The time is right for the faster, primer Canelo Álvarez to put it all together against Gennady Golovkin, whose pace and pressure are not what they once were
This is a closer fight in the public eye today than it was two years ago when it first became an obligation. Back then, after Gennady Golovkin’s eight-round destruction of David Lemieux and Canelo Álvarez’s career-best win over Miguel Cotto for the lineal middleweight title (at a catchweight of 155lbs), few would have fancied Álvarez over the Kazakh puncher known as Triple G, who’d spent the better part of a decade ripping through the division with a rare blend of patience, technique and concussive power in both hands, fighting up to four times a year in a concentrated effort to build his value as an attraction.

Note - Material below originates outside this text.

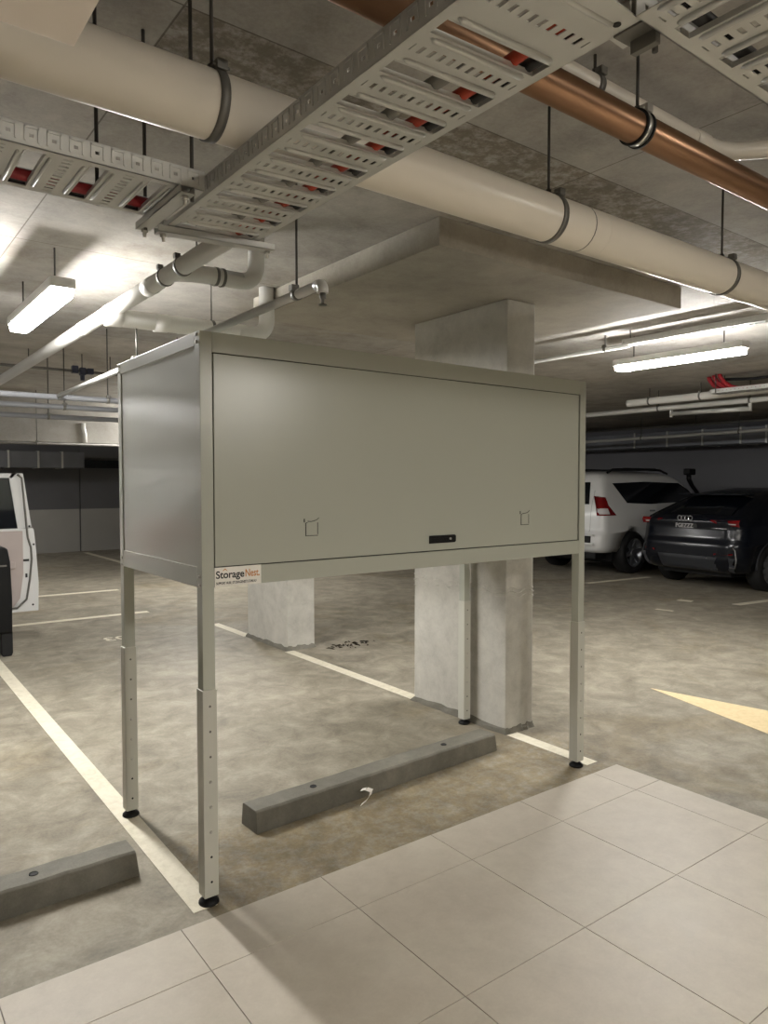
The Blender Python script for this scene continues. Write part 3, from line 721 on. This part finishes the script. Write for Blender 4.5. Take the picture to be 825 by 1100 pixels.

I always believed Álvarez had a set of skills that could trouble Golovkin – even that Golovkin – starting with hand speed, punch variety and a slick defense that flows from deft footwork to superior upper body movement. All those attributes have improved in the last two years. The heavy-handed Golovkin’s once-relentless pace and body attack, less so. And while it’s a bit harsh to chart the undefeated Kazakh’s decline based on the lone night in nearly a decade he failed to stop his opponent inside the distance, Danny Jacobs showed that a world class operator with the correct tactics could stem a tide that had previously felt beyond negotiation. Jacobs was the best Golovkin had ever been in with. Until Saturday, that is.